O conceito de
Fronteira
«(…) Evidentemente que existem problemas
fronteiriços entre reinos cristãos, mas terão, quanto a nós, de ser colocados
em categorias não idênticas, já que estamos perante grupos que reconhecem entre
si certas semelhanças. A zona de separação entre Estados, no período da Reconquista,
não é pois uma linha estável e de paragem duradoura, mas sim um momento de paragem
temporário por falta de condições para uma maior penetração em território
hostil. É igualmente uma região onde, devido á indefinição, os dois poderes
interferem. De qualquer forma, existe também um outro conceito que terá de ser
aqui introduzido: o de fronteira segura, isto é, o da faixa bem definida e
organizada, do ponto de vista político, social e económico, pelo menos
teoricamente, a salvo de qualquer investida. As comunidades de fronteira são
grupos sempre em risco, e que têm de obedecer a regras muito precisas para
poderem sobreviver em ambiente hostil, nem por isso deixam de ser lugares onde as
pessoas vivem o seu quotidiano familiar, e não estão dependentes apenas de
migrações de novos militares para crescerem demograficamente, e para se
renovarem. No período da Reconquista, a definição das áreas de fronteira eram
fundamentais. Por definição queremos significar a clara divisão do espaço
fronteiriço em subsistemas defensivos, o que passava por uma organização e
planificação, não sendo fruto da soma de experiências empíricas. Só com esta
protecção de rectaguarda podem as comunidades pensar em movimentos
expansionistas. É evidente que, pela fortuna das armas, essas fronteiras
seguras podem transformar-se em frentes de combate. Mas o espaço organizado estava
atrás de uma zona militarizada de defesa avançada, actuando assim, e em
simultâneo, como um espaço de organização de defesa em profundidade já que os
vazios intercalares entre comunidades primitivas, tiveram como herdeiros umas
zonas de marcas que limitavam os territórios mediante sectores mais ou menos incultos,
cuja importância espacial se encontrava em proporção inversa à densidade
demográfica geral. As guerras levadas a cabo pelas comunidades cristãs de
fronteira não eram expedições de conquista em larga escala, mas sim raids
(numa classificação assente no vocabulário técnico militar, que evidentemente
teve conotações diferentes ao longo da História) com o fim de fustigar o
inimigo, roubar-lhe e/destruir-lhe as riquezas, capturar mão-de-obra que iria
substituir, em parte e em certas regiões, aquela que era agora empregue em
tarefas de guerra. Essas comunidades que recebiam, em certos momentos,
privilégios dos monarcas, viviam sobretudo do saque, complementando a sua
actividade económica com o pastoreio e a caça, nos locais onde as condições
eram propícias, e desenvolvendo nos tempos de acalmia, um comércio entre os
dois lados da fronteira, muito embora tal fosse, em teoria, proibido.
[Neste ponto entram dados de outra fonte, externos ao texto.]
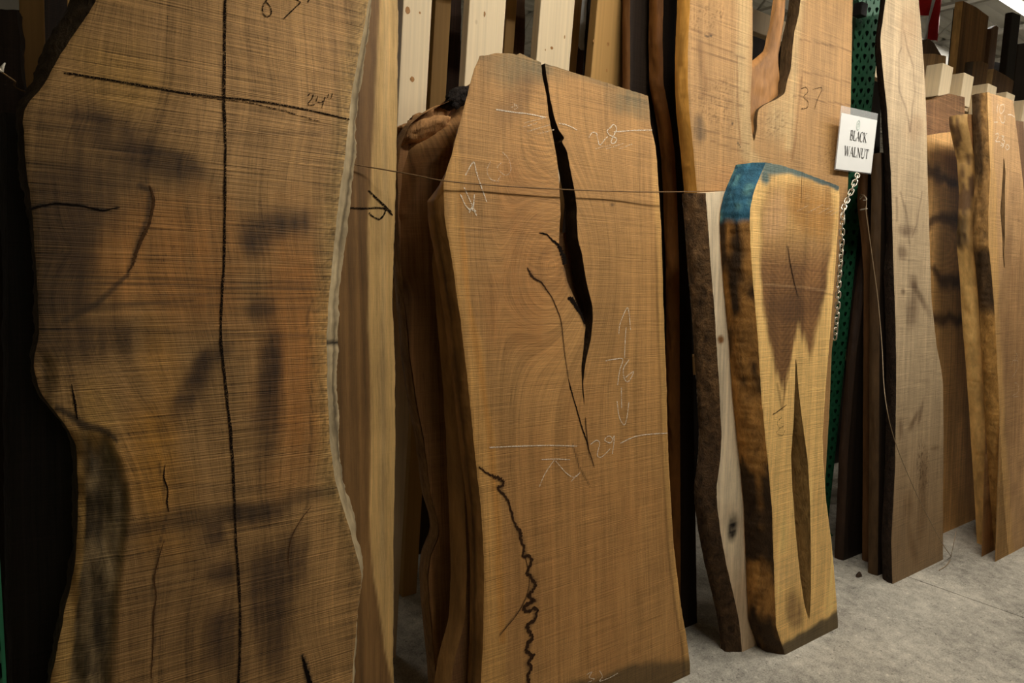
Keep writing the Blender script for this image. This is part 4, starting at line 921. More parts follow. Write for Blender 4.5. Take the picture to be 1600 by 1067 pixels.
# U: slab seen by its pale live edge
plU = Plane(1.20, 0.115)
UL = [(1512, 190), (1524, 250), (1527, 300), (1525, 335), (1523, 380), (1528, 440), (1531, 500), (1537, 580), (1541, 640), (1548, 760), (1553, 856)]
UR = [(1600, 190), (1620, 500), (1640, 850)]
def edgeU(t, w, X, Y):
    k = fbm(t * 16, w * 6, 88, 4); cl = c(214, 170, 102)[None, :] * (0.72 + 0.5 * k)[:, None]
    up = sstep(400, 370, Y + 30 * (k - 0.5)); cl = mixc(cl, c(112, 84, 56), up * (0.35 + 0.65 * sstep(0.45, 0.6, fbm(t * 10, w * 4, 89))))
    return mixc(cl, c(40, 30, 22), sstep(330, 345, Y) * sstep(395, 380, Y) * sstep(0.3, 0.6, w) * 0.75)
slab('wood_slab', 'slab showing its tall golden live edge left of the chalked slab', plU, UL, UR, paint_dark(120, 84, 48, 43), WOOD, th=0.07, top=[(1512, 178), (1600, 190)], cell=0.009, bl=-0.02, edge=edgeU, edge_mat=BARK_FINE, seed=37, bulge=0.012)
# V: chalked slab at the right border
plV = Plane(1.125, 0.12)
VL = [(1543, 144), (1545, 200), (1548, 270), (1545, 330), (1545, 380), (1550, 430), (1554, 480), (1558, 560), (1563, 660), (1570, 780), (1577, 864)]
VR = [(1583, 155), (1590, 210), (1596, 260), (1612, 400), (1640, 600), (1665, 845)]
VCL = [(1568, 246), (1567, 270), (1565, 300), (1563, 330), (1566, 370), (1567, 400), (1569, 420)]
VCR = [(1569, 246), (1571, 270), (1570, 300), (1570, 330), (1570, 370), (1569, 400), (1570, 420)]
def paintV(cx):
    blob, stroke, right_of, below = masks(cx); X, Y = cx.X, cx.Y
    col = c(190, 148, 98)[None, :] * (0.78 + 0.44 * fbm(cx.s * 12, cx.t * 3, 78, 4))[:, None]
    col = mixc(col, c(206, 160, 92), (1 - right_of([(1548, 140), (1556, 270), (1558, 400), (1562, 500), (1572, 700), (1585, 864)], 2)) * 0.6)
    return mixc(col, c(130, 92, 56), blob(1585, 560, 24, 240) * 0.5)
def edgeV(t, w, X, Y):
    k = fbm(t * 22, w * 5, 98, 4); cl = c(140, 104, 58)[None, :] * (0.35 + 1.1 * k)[:, None]
    cl = mixc(cl, c(46, 35, 26), (sstep(0.25, 0.5, w) * sstep(300, 260, Y) * 0.75) + sstep(380, 400, Y) * sstep(500, 470, Y) * 0.8)
    return mixc(cl, c(176, 130, 66), sstep(480, 510, Y) * 0.6)
Vs = slab('walnut_slab', 'slab with chalk numbers and a narrow crack at the right border', plV, VL, VR, paintV, WOOD_FINE, th=0.06, top=[(1543, 144), (1560, 147), (1583, 158)], cell=0.006, gap=(VCL, VCR), bl=-0.012, edge=edgeV, edge_mat=BARK, seed=39, bulge=0.012)
cV = lambda pts, oy: [[(1430 + x / 5.335, oy + y / 5.335) for x, y in ln] for ln in pts]
ribbon('chalk_number', cV([[(688, 175), (680, 215), (682, 250)], [(705, 185), (735, 180), (740, 220), (712, 255), (700, 220), (708, 180)], [(770, 262), (800, 265), (828, 285)], [(700, 280), (720, 330), (742, 320), (745, 270)], [(655, 325), (685, 325)], [(665, 425), (690, 420), (685, 455), (668, 485), (705, 488)], [(718, 440), (738, 445), (722, 470), (742, 480), (735, 508), (715, 500)], [(708, 520), (735, 515), (720, 540)], [(765, 510), (750, 535), (765, 555), (782, 535), (768, 508)]], 130), plV, 0.005, CHALK, Vs)
ribbon('chalk_letters', [[(1581, 590), (1588, 578), (1590, 565), (1583, 563), (1580, 572)], [(1582, 618), (1590, 612), (1590, 600), (1584, 598)], [(1583, 620), (1591, 619)], [(1585, 548), (1589, 556), (1585, 566)]], plV, 0.004, CHALK_FAINT, Vs)
# ------------------------------------------------------------------ timber rack
PINE = pine_mat('pale_pine', c(236, 206, 158) * np.array([0.97, 1.05, 1.2])); PINE_OLD = pine_mat('aged_pine', c(186, 144, 84)); PINE_DIM = pine_mat('grey_pine', c(150, 118, 74))
RY = 1.87                                   # front of the rack posts
rack = empty('timber_rack', (2.0, RY, 0), 'pale pine rack of upright posts and rails behind the slabs', 'rack')
def post(x0, x1, z0, z1, y0, d, mat, nm='post', tilt=0.0):
    o = bevel_box(nm, (x0, y0, z0), (x1, y0 + d, z1), mat, 0.003)
    if tilt:
        me = o.data
        for v in me.vertices: v.co.x += tilt * (v.co.z - 1.5)
    put(o, rack); return o
KNOT = plain_mat('resin_knot', c(168, 120, 66), 0.6, nscale=90, namp=0.5)
KNOTS = [(637, 16, 0.010, 0.014), (644, 124, 0.009, 0.011), (656, 20, 0.004, 0.005), (757, 22, 0.005, 0.011), (862, 75, 0.008, 0.007), (882, 58, 0.003, 0.008), (852, 78, 0.003, 0.004), (950, 69, 0.008, 0.010), (948, 110, 0.005, 0.008), (928, 64, 0.006, 0.007)]
def px_x(px, py, y): return float(aty(px, py, y)[0])
for a, b, yy, m in ((35, 63, 40, PINE_OLD), (622, 667, 60, PINE), (725, 782, 60, PINE), (836, 889, 60, PINE), (924, 978, 60, PINE_OLD)):
    x0 = px_x(a, yy, RY); x1 = px_x(b, yy, RY)
    if a == 35: x0 -= 0.012
    pp = post(x0, x1, 0, 2.57, RY, 0.04, m, tilt=0.02)
    for kx, ky, rx, rz in KNOTS:
        if a - 2 < kx < b + 2:
            q = aty(kx, ky, RY); V = [(q[0], RY - 0.0006, q[2])]; n = 14
            for rr in (0.5, 1.0):
                for k in range(n): V.append((q[0] + rr * 0.75 * rx * (0.85 + 0.3 * random.random()) * math.cos(2 * math.pi * k / n), RY - 0.0005, q[2] + rr * 0.75 * rz * (0.85 + 0.3 * random.random()) * math.sin(2 * math.pi * k / n)))
            Fc = [(0, 1 + k, 1 + (k + 1) % n) for k in range(n)] + [(1 + k, 1 + n + k, 1 + n + (k + 1) % n, 1 + (k + 1) % n) for k in range(n)]
            kn = mesh('knot', V, Fc, KNOT); kn.parent = pp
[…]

Para as terras que constituíam a defesa avançada, as actividades bélicas não
teriam finalidade, numa primeira fase, o povoamento, no sentido que se dá
tradicionalmente a este conceito, e que implica a sedentarização de famílias de
colonos, o arroteamento de terras e a constituição de comunidades rurais (e
mais tarde, se se proporcionasse, de comunidades urbanas). O movimento povoador
acontecia nos territórios de fronteira, mas em zonas afastadas do limes.
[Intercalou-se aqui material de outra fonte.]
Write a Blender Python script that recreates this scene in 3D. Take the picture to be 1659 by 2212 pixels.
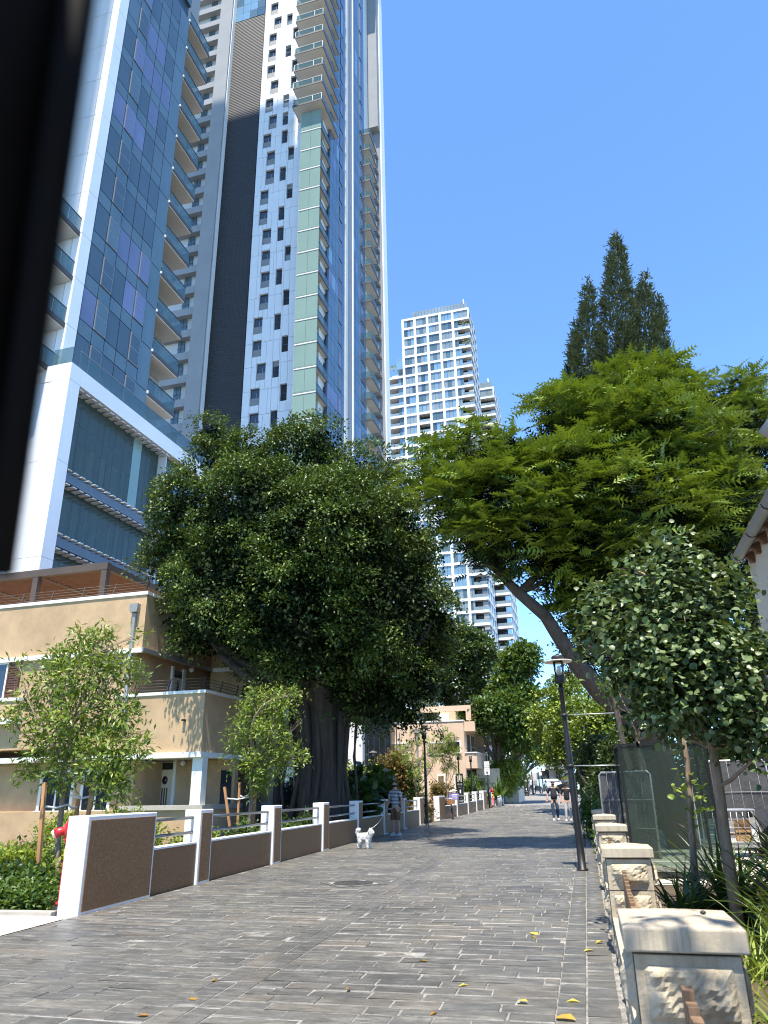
import bpy, bmesh, math, random
import numpy as np
from mathutils import Matrix, Vector
R_ = math.radians
scene = bpy.context.scene
COL = scene.collection
for o in list(bpy.data.objects):
    bpy.data.objects.remove(o)

# ------------------------------------------------------------------ camera
H = 1.38
FPX, CX, CY, PH = 1577.0, 829.5, 1106.0, 2212.0
def _n(v): return v / np.linalg.norm(v)
_Z = _n(np.array([-72.5, 4100.0, -FPX]))
_Y = np.array([366.5, -601.0, -FPX]); _Y = _n(_Y - _Z * (_Y @ _Z))
_X = np.cross(_Y, _Z)
CAMR = np.array([_X, _Y, _Z])
cam_d = bpy.data.cameras.new('camera')
cam = bpy.data.objects.new('camera', cam_d)
COL.objects.link(cam)
cam_d.sensor_fit = 'VERTICAL'
cam_d.sensor_height = 32.0
cam_d.lens = FPX / PH * 32.0
cam_d.clip_start = 0.05
cam_d.clip_end = 3000
cam_d.dof.use_dof = True
cam_d.dof.focus_distance = 22.0
cam_d.dof.aperture_fstop = 4.2
cam.matrix_world = Matrix.Translation((0, 0, H)) @ Matrix([list(r) for r in CAMR]).to_4x4()
scene.camera = cam

# ------------------------------------------------------------------ sky, sun, exposure
SUN_EL, SUN_AZ = R_(69.0), math.atan2(0.03, -1.0)      # azimuth of the direction to the sun: atan2(x, y)
world = bpy.data.worlds.new('World'); scene.world = world
world.use_nodes = True
wn = world.node_tree
bg = wn.nodes['Background']
sky = wn.nodes.new('ShaderNodeTexSky')
sky.sky_type = 'NISHITA'
sky.sun_disc = False
sky.sun_elevation = SUN_EL
sky.sun_rotation = SUN_AZ
sky.air_density = 0.55
sky.dust_density = 0.0
sky.ozone_density = 7.5
wb = wn.nodes.new('ShaderNodeMix'); wb.data_type = 'RGBA'; wb.blend_type = 'MULTIPLY'; wb.inputs[0].default_value = 1.0
wb.inputs[7].default_value = (0.93, 1.035, 1.0, 1.0)                  # the camera's white balance, the same all over the sky
wn.links.new(sky.outputs[0], wb.inputs[6]); wn.links.new(wb.outputs[2], bg.inputs[0])
bg.inputs[1].default_value = 0.15
sun_d = bpy.data.lights.new('sun', 'SUN')
sun_d.energy = 2.7
sun_d.angle = R_(0.53)
sun_d.color = (1.0, 0.92, 0.78)
sun = bpy.data.objects.new('sun', sun_d); COL.objects.link(sun)
_s = Vector((math.sin(SUN_AZ) * math.cos(SUN_EL), math.cos(SUN_AZ) * math.cos(SUN_EL), math.sin(SUN_EL)))
sun.rotation_euler = _s.to_track_quat('Z', 'Y').to_euler()
sun.location = (0, -20, 60)
vs = scene.view_settings
vs.view_transform = 'Standard'; vs.look = 'None'; vs.gamma = 1.0; vs.use_curve_mapping = False
vs.exposure = 1.95
scene.render.engine = 'CYCLES'
scene.cycles.filter_width = 1.1

# ------------------------------------------------------------------ measuring helpers (photo coordinates on a 1659 x 2212 copy)
CPOS = np.array([0, 0, H])
def ray(px, py): return CAMR @ np.array([px - CX, CY - py, -FPX])
def gz(y):
    """height of the street above the near ground: level at first, then gently uphill"""
    if y < 36: return 0.0
    if y < 44: return 0.02 * (y - 36) ** 2 / 16
    return min(0.08 + 0.02 * (y - 44), 1.22)
def aty(px, py, Y): d = ray(px, py); return CPOS + d * (Y / d[1])
def atx(px, py, X): d = ray(px, py); return CPOS + d * (X / d[0])
def gnd(px, py, z=0.0): d = ray(px, py); return CPOS + d * ((z - H) / d[2])
BA = R_(4.0)
BU = np.array([math.cos(BA), -math.sin(BA), 0]); BV = np.array([math.sin(BA), math.cos(BA), 0])
def tob(p): return np.array([p @ BU, p @ BV, p[2]])
def fromb(u, v, z=0.0): return u * BU + v * BV + np.array([0, 0, z])
def onv(px, py, v): d = ray(px, py); return tob(CPOS + d * (v / (d @ BV)))
def onu(px, py, u): d = ray(px, py); return tob(CPOS + d * (u / (d @ BU)))
def pxm(p):
    """metres per photo pixel at world point p"""
    c = CAMR.T @ (np.array(p) - CPOS); return -c[2] / FPX

# ------------------------------------------------------------------ objects
def link(o, parent=None):
    COL.objects.link(o)
    if parent is not None: o.parent = parent
    return o
def tag(o, label, cat, group=None, kind=None):
    if label: o['label'] = label
    if cat: o['category'] = cat
    if group: o['group'] = group
    if kind: o['kind'] = kind
    return o
def thing(name, label, cat, loc=(0, 0, 0), rotz=0.0, group=None):
    o = bpy.data.objects.new(name, None); COL.objects.link(o)
    o.empty_display_size = 0.2
    o.location = tuple(float(c) for c in loc); o.rotation_euler = (0, 0, rotz)
    return tag(o, label, cat, group)
def structure(o): o['kind'] = 'structure'; return o
def bthing(name, label, cat, u, v, z=0.0, group=None):
    """a building: its children use (u, v, z) relative to this corner, all buildings share one orientation"""
    return thing(name, label, cat, fromb(u, v, z), -BA, group)

class MB:
    def __init__(s): s.v = []; s.f = []; s.sm = []
    def add(s, vs_, fs, smooth=False):
        k = len(s.v); s.v += [tuple(map(float, p)) for p in vs_]
        s.f += [tuple(i + k for i in f) for f in fs]; s.sm += [smooth] * len(fs); return s
    def box(s, x0, y0, z0, x1, y1, z1):
        x0, x1 = min(x0, x1), max(x0, x1); y0, y1 = min(y0, y1), max(y0, y1); z0, z1 = min(z0, z1), max(z0, z1)
        return s.add([(x0, y0, z0), (x1, y0, z0), (x1, y1, z0), (x0, y1, z0), (x0, y0, z1), (x1, y0, z1), (x1, y1, z1), (x0, y1, z1)],
                     [(0, 3, 2, 1), (4, 5, 6, 7), (0, 1, 5, 4), (1, 2, 6, 5), (2, 3, 7, 6), (3, 0, 4, 7)])
    def hexa(s, p):  # eight corners, bottom loop then top loop
        return s.add(p, [(0, 3, 2, 1), (4, 5, 6, 7), (0, 1, 5, 4), (1, 2, 6, 5), (2, 3, 7, 6), (3, 0, 4, 7)])
    def beam(s, a, b, w, h, up=(0, 0, 1)):
        a = np.array(a, float); b = np.array(b, float); d = _n(b - a); r = np.cross(d, np.array(up, float)); r = _n(r); u = np.cross(r, d)
        c = []
        for q in (a, b):
            for i, j in ((-1, -1), (1, -1), (1, 1), (-1, 1)): c.append(q + r * i * w / 2 + u * j * h / 2)
        return s.add(c, [(3, 2, 1, 0), (4, 5, 6, 7), (0, 1, 5, 4), (1, 2, 6, 5), (2, 3, 7, 6), (3, 0, 4, 7)])
    def tube(s, pts, rad, n=8, cap=True):
        pts = [np.array(p, float) for p in pts]; m = len(pts)
        if not hasattr(rad, '__len__'): rad = [rad] * m
        vs_ = []; prev = None
        for i in range(m):
            d = pts[min(i + 1, m - 1)] - pts[max(i - 1, 0)]; d = d / (np.linalg.norm(d) + 1e-9)
            if prev is None:
                r = np.cross(d, (0, 0, 1.0))
                if np.linalg.norm(r) < 1e-3: r = np.array([1.0, 0, 0])
            else: r = prev - d * (prev @ d)
            r = r / (np.linalg.norm(r) + 1e-9); prev = r; u = np.cross(d, r)
            for k in range(n):
                a = 2 * math.pi * k / n; vs_.append(pts[i] + (r * math.cos(a) + u * math.sin(a)) * rad[i])
        fs = [(i * n + k, i * n + (k + 1) % n, (i + 1) * n + (k + 1) % n, (i + 1) * n + k) for i in range(m - 1) for k in range(n)]
        s.add(vs_, fs, True)
        if cap:
            k = len(s.v) - m * n
            s.f += [tuple(k + j for j in range(n))[::-1], tuple(k + (m - 1) * n + j for j in range(n))]; s.sm += [False, False]
        return s
    def lathe(s, prof, n=16, c=(0, 0, 0), smooth=True):
        vs_ = []; 
        for r, z in prof:
            for k in range(n):
                a = 2 * math.pi * k / n; vs_.append((c[0] + r * math.cos(a), c[1] + r * math.sin(a), c[2] + z))
        m = len(prof)
        fs = [(i * n + k, i * n + (k + 1) % n, (i + 1) * n + (k + 1) % n, (i + 1) * n + k) for i in range(m - 1) for k in range(n)]
        s.add(vs_, fs, smooth); k = len(s.v) - m * n
        s.f += [tuple(k + j for j in range(n))[::-1], tuple(k + (m - 1) * n + j for j in range(n))]; s.sm += [False, False]
        return s
    def torus(s, c, R, r, axis='x', n=28, k=6):
        pts = []
        for i in range(n + 1):
            a = 2 * math.pi * i / n
            p = {'x': (0, math.cos(a), math.sin(a)), 'y': (math.cos(a), 0, math.sin(a)), 'z': (math.cos(a), math.sin(a), 0)}[axis]
            pts.append(np.array(c) + R * np.array(p))
        return s.tube(pts, r, k, cap=False)
    def prism(s, poly, z0, z1, axis='z'):
        n = len(poly)
        def mk(p, z): return {'z': (p[0], p[1], z), 'x': (z, p[0], p[1]), 'y': (p[0], z, p[1])}[axis]
        return s.add([mk(p, z0) for p in poly] + [mk(p, z1) for p in poly],
                     [tuple(range(n))[::-1], tuple(range(n, 2 * n))] + [(i, (i + 1) % n, n + (i + 1) % n, n + i) for i in range(n)])
    def mesh(s, name, mat):
        me = bpy.data.meshes.new(name); me.from_pydata(s.v, [], s.f); me.validate(clean_customdata=False)
        if len(me.polygons) == len(s.sm): me.polygons.foreach_set('use_smooth', s.sm)
        me.materials.append(mat); me.update()
        bm = bmesh.new(); bm.from_mesh(me); bmesh.ops.recalc_face_normals(bm, faces=bm.faces); bm.to_mesh(me); bm.free()
        return me
    def build(s, name, mat, parent=None, label=None, bevel=0.0):
        o = bpy.data.objects.new(name, s.mesh(name, mat)); link(o, parent)
        if label: o['label'] = label
        if bevel:
            b = o.modifiers.new('bevel', 'BEVEL'); b.width = bevel; b.segments = 2; b.limit_method = 'ANGLE'; b.angle_limit = R_(40)
        return o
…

Nos territórios limítrofes entre as duas
formações essa seria, se as condições ajudassem, a tarefa para uma segunda
fase, quando o território estivesse seguro. A agricultura que era praticada de
início não ia mais além de um pequeno aro rural à volta de um ponto
fortificado. Permite-nos, por isso, colocar em dúvida a amplitude do movimento
de presúria realizado por estas populações, no sentido que mais comummente se
dá a este conceito: o de apropriação de terras em ou junto do território
inimigo. Estes grandes movimentos seriam levados a cabo pelo rei ou pelos
nobres, em seu nome que, depois de segurar militarmente a região, distribuíam a
terra aos novos colonos, ou permitiam que nelas se instalassem. A presúria
levada a cabo pelos vilãos seria a ocupação de terra já conquistada, mas sem
dono, pondo-a em valorização pelo trabalho agrícola, ou então pequenos avanços
para terras limítrofes, desertas de gentes». In Ana Santos Leitão, Arez da
Idade Média à Idade Moderna, Tese de Mestrado, Edições Colibri, Centro de
História da Faculdade de Letras da Universidade de Lisboa, 2013, CM de Nisa.